Come ha già ricordato Massimo Mucchetti sul Corriere, da 16 anni la Germania "dimentica" di inserire nel proprio debito pubblico le passività della KfW, la versione tedesca della nostra Cassa depositi e prestiti, detenuta per l’80% dallo Stato e per il restante 20% dalle "Regioni" . Non si tratta di noccioline ma di ben 428 miliardi di euro, utilizzati dalla Repubblica federale per garantire i mutui degli enti locali e delle piccole e medie imprese. Avendo il sigillo dello Stato, il debito del Kreditanstalt fur Wiederaufbau gode dello stesso rating del bund e può essere piazzato a un interesse bassissimo. Ma a differenza del bund, chissà perché, non viene conteggiato nel debito complessivo del Paese. Se così fosse, il rapporto del debito pubblico sul Prodotto interno lordo balzerebbe dall’80,7% a oltre il 97%. Come accade per le statunitensi Fanny Mae e Freddie Mac”

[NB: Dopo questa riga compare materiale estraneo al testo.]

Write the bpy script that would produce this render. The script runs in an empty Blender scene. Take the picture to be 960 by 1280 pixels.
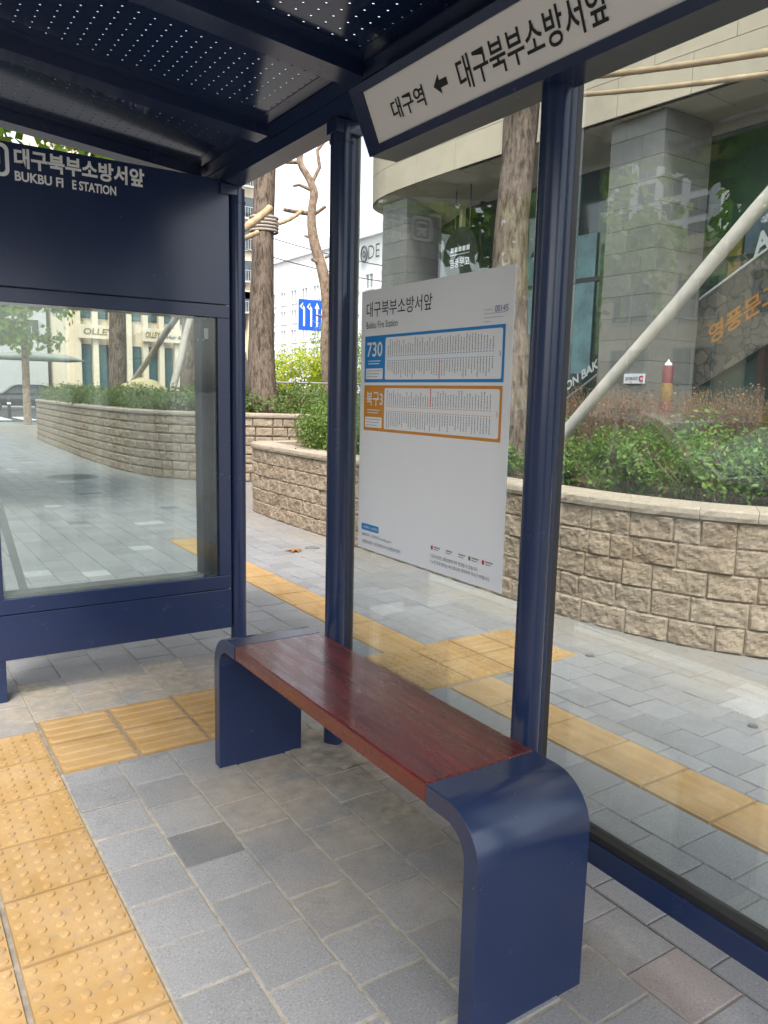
import bpy, bmesh, math, random
from mathutils import Vector, Matrix, noise
PI = math.pi
R = math.radians
random.seed(11)
S = bpy.context.scene
COL = S.collection

# ------------------------------------------------------------------ camera
cam_d = bpy.data.cameras.new("camera")
cam = bpy.data.objects.new("camera", cam_d); COL.objects.link(cam)
right = Vector((0.837639, -0.545765, 0.022398)); up = Vector((0.062385, 0.136325, 0.988698)); fwd = Vector((0.54265, 0.826775, -0.148238))
mw = Matrix.Identity(4)
for i in range(3):
    mw[i][0] = right[i]; mw[i][1] = up[i]; mw[i][2] = -fwd[i]
mw.translation = Vector((-0.53618, -3.05018, 1.48222))
cam.matrix_world = mw
cam_d.sensor_fit = 'VERTICAL'; cam_d.sensor_height = 36.0; cam_d.lens = 36.0 * 978.476 / 1280.0
cam_d.clip_start = 0.02; cam_d.clip_end = 2000
S.camera = cam

# ------------------------------------------------------------------ world, sun, exposure
world = bpy.data.worlds.new("World"); S.world = world; world.use_nodes = True
wn = world.node_tree; wn.nodes.clear()
sky = wn.nodes.new('ShaderNodeTexSky'); sky.sky_type = 'NISHITA'; sky.sun_disc = False
SUN_EL, SUN_AZ = 58.0, 215.0      # azimuth measured clockwise from +Y
sky.sun_elevation = R(SUN_EL); sky.sun_rotation = R(SUN_AZ)
sky.air_density = 1.2; sky.dust_density = 3.0; sky.ozone_density = 1.0
hs = wn.nodes.new('ShaderNodeHueSaturation'); hs.inputs['Saturation'].default_value = 0.30
bg = wn.nodes.new('ShaderNodeBackground'); bg.inputs['Strength'].default_value = 0.15
wo = wn.nodes.new('ShaderNodeOutputWorld')
wn.links.new(sky.outputs[0], hs.inputs['Color']); wn.links.new(hs.outputs[0], bg.inputs[0]); wn.links.new(bg.outputs[0], wo.inputs[0])
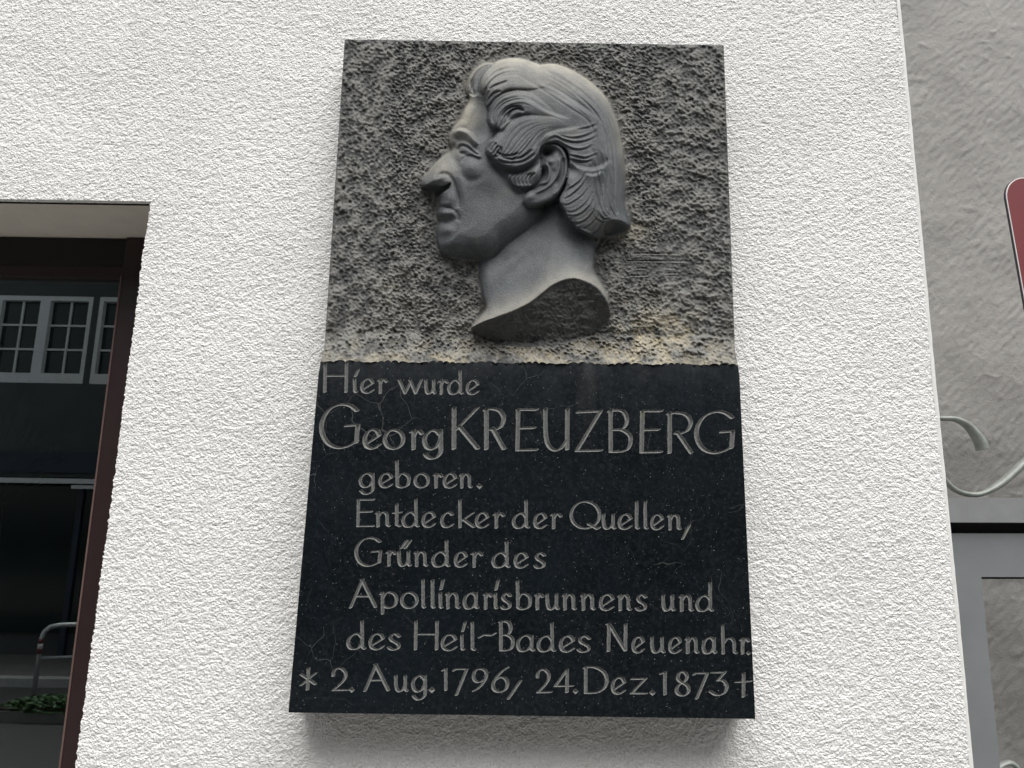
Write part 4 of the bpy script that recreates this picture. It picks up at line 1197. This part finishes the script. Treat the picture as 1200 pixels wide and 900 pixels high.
# material masks: lichen-tan weathering, lighter crests, pale worn arrises and painted highlights of the portrait
tanm = np.clip(0.85*np.exp(-((ybot-Y)/14.0)**1.6), 0, 1)*(0.55+0.45*np.clip((X-480)/120, 0, 1))*np.clip(0.75+0.4*wob, 0.2, 1)
tanm += 1.0*np.exp(-(((X-765)/60)**2 + ((Y-388)/28)**2)) + 0.5*np.exp(-(((X-738)/20)**2+((Y-272)/14)**2))
tanm += 0.35*np.exp(-(((X-600)/240)**2)) * np.exp(-((ybot-Y)/55.0)**2) + 0.35*np.exp(-(((X-455)/22)**2+((Y-338)/16)**2))
tanm += 0.25*near*np.clip(1.2-np.abs(Y-120)/140, 0, 1)
crest = np.clip((ground - ledge + 0.1)/2.0, 0, 1)*0.75
tanm = np.where(inU, 0, tanm); crest = np.where(inU, 0, crest)  # keeps the neck underside darker: its shade put into the colour
pale = np.zeros(X.shape)
pale += 0.6*np.exp(-(dNe/15.0)**1.5)*(inS) * np.clip(1.2-dNe/40, 0, 1)
pale += 0.85*np.exp(-(np.where(inS, dS, 99)/4.5))*np.clip((230-Y)/60, 0, 1)
fz = P('Z', [(395, 290)])[0]
pale += 0.9*np.exp(-(((X-fz[0])/14)**2+((Y-fz[1])/20)**2))*inF
nz_ = P('Z', [(300, 510)])[0]
pale += 0.55*np.exp(-(((X-nz_[0])/16)**2+((Y-nz_[1])/12)**2))*inF
pale += 0.45*inH*np.clip((125-Y)/45, 0, 1)  # highlight on the upper hair put into the colour
pale = np.clip(pale, 0, 1)

Fq = quad_idx(NYP, NXP)[:, ::-1]
cen = lambda A_: A_.reshape(-1)[Fq].mean(1)
regH = (cen((inH | tm).astype(float)) > 0.5); regE = (cen(em) > 0.5); regS = (cen(inS.astype(float)) > 0.5)
V_ = VP.reshape(-1, 3); at = {'tan': tanm.ravel(), 'crest': crest.ravel(), 'pale': pale.ravel()}
def region(name, sel, mat, parent, extra=None):
    v, f, a_ = compact(V_, Fq[sel], at)
    if extra is not None:
        f2 = extra; 
    return mesh_from(name, v, f, mat, parent, True, a_)
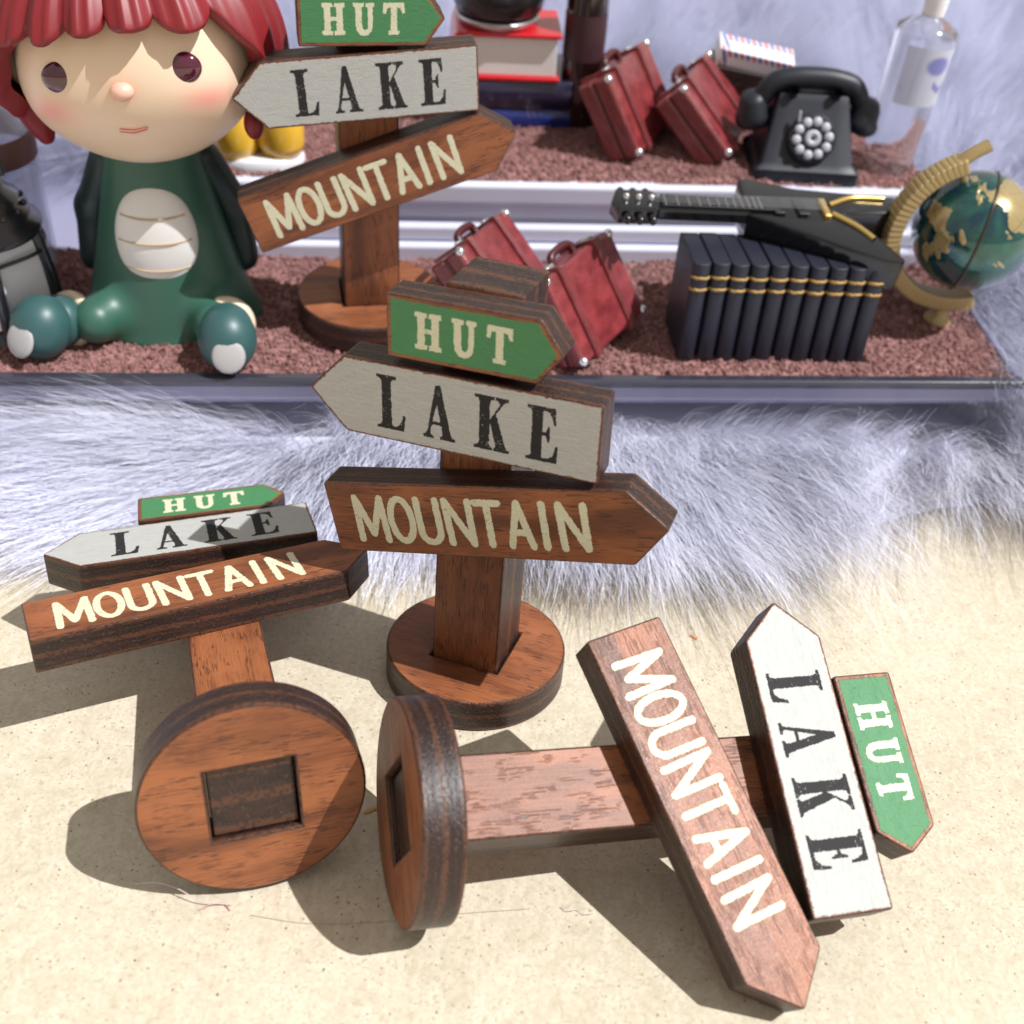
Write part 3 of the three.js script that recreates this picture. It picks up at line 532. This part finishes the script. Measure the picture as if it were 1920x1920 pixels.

Non è un caso che i Britannici si siano tempo addietro ribellati ai nuovi diktat tedeschi.
Come da orgogliosa, albionica tradizione. E alla fine i Germani, dopo aver provocato, come al loro solito, molti disastri, si dovranno piegare all’Europa che giocoforza istituirà finalmente, come saviamente da sempre predica il Cav, una Bce che batta moneta come garante di ultima istanza del totale del debito pubblico europeo.
Il quale, come informava lo stesso Prodi a La7, malgrado la presenza di Stati “cicala”, è pure di quattro punti inferiore a quello statunitense. E anche stavolta, in un modo o nell’altro, vedrete che gli amici crucchi bene o male dovranno tornare con la coda tra le gambe “di là dal Reno”.